To be clear, I’m not knocking Boris’s decision. To choose to seek election to Parliament, and to do so in the genuine belief that you have something positive to contribute, is a Good Thing. (And a Thing too readily forgotten by we armchair pontificators.)
Once upon a time, I thought about doing so myself. Indeed, in 2003 as a twice-elected Lib Dem councillor in Oxford, I started filling in my application form to become a prospective parliamentary candidate. I got most of the way through it, too, but stumbled over the following question: ‘Which elements of Liberal Democrat Policy would you like to see changed and why?’ By the time I’d started on my second side of A4 I’d come to the conclusion maybe this lark wasn’t for me.

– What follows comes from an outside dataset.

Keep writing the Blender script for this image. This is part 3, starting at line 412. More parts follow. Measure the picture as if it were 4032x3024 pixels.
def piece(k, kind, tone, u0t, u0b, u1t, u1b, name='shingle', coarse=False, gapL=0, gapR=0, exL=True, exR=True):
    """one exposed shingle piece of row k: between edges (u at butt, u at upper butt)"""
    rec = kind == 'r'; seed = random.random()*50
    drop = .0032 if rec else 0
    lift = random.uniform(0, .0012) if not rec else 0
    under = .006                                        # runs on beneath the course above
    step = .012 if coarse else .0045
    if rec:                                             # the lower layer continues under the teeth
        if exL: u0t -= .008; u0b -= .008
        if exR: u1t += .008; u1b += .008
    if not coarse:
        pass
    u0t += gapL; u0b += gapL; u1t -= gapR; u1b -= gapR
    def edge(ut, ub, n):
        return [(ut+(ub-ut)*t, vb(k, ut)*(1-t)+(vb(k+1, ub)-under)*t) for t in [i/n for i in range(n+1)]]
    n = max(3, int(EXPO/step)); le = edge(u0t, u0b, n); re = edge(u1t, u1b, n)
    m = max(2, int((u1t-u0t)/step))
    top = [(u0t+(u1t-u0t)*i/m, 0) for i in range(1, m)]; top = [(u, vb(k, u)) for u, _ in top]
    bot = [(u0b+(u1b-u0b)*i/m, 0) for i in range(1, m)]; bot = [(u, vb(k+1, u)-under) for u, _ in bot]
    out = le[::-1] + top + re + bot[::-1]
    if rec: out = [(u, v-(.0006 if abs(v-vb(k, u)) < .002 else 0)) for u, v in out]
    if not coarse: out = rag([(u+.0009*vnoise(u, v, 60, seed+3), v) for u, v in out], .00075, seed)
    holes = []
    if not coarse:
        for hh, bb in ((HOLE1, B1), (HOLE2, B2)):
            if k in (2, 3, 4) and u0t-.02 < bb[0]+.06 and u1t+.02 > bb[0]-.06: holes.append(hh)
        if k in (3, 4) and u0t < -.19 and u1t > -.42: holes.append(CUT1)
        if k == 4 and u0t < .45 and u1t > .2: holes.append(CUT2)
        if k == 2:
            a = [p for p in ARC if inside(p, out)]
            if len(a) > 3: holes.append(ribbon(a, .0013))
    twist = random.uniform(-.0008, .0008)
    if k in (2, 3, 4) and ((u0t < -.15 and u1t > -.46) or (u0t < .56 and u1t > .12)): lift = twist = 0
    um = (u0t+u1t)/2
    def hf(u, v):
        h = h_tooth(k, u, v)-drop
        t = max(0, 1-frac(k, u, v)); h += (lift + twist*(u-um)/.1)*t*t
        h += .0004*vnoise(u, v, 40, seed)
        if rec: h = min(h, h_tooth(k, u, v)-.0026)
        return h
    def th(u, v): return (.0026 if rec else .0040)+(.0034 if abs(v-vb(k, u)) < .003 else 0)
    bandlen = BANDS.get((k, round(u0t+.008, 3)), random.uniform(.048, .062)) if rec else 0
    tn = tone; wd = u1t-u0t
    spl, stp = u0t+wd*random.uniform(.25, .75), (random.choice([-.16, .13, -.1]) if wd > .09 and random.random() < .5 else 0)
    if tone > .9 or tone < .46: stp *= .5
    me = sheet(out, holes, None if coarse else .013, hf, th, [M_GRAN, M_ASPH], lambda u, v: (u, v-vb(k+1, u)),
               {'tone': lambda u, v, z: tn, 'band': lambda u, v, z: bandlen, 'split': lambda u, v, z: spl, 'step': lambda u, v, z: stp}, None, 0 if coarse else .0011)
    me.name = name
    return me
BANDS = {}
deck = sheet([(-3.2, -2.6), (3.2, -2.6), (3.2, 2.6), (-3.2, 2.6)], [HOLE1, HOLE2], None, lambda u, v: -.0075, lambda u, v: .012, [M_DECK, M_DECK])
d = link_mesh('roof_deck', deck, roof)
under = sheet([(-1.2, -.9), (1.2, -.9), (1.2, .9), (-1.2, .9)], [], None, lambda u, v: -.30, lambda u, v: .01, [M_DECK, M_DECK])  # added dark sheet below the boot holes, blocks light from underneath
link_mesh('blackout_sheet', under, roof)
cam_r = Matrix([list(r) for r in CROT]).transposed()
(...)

Not that blind obedience to the party line is expected. Indeed, in the Lib Dems such conformity would (rightly) be regarded with suspicion. I’ve long reckoned that agreeing with 60-70 per cent of your party’s policies is probably as good as you can hope for, so disagreeing with a substantial minority is par for the course.
But there was one Lib Dem policy which I thought utterly barking: our campaign to abolish tuition fees. “It is a policy that is seriously flawed, and risks condemning British universities and students to an increasingly mediocre future,” I wrote on 17th January 2005. There was, I thought, no way I could press my claims on the electorate as a putative Lib Dem MP when I didn’t believe in one of the key planks of the party’s manifesto. So I decided to depart the stage before I’d had the chance even to play the part of understudy.
I could add in here a waspish comment about those Lib Dem MPs who also thought the party’s tuition fees pledge to be bonkers but kept schtum and felt few qualms about ditching it after the election. But, in all honesty, my overwhelming sense is of relief at a bullet dodged. If there’s one thing worse than being an MP it’s being a parliamentary candidate, expected to do the same amount of work but without the salary, staff, resources or time to back it up.
I stand in not a little awe of those who make the sacrifices needed. Sure, for some, like Boris, the campaign is simply a stepping stone towards their destinied glory. But, for most, it’s a genuine wish to serve. And if you think that’s a load of pious bullshit, you know what you can do? Put your deposit where your mouth is, get out of that comfy armchair, and stand for election.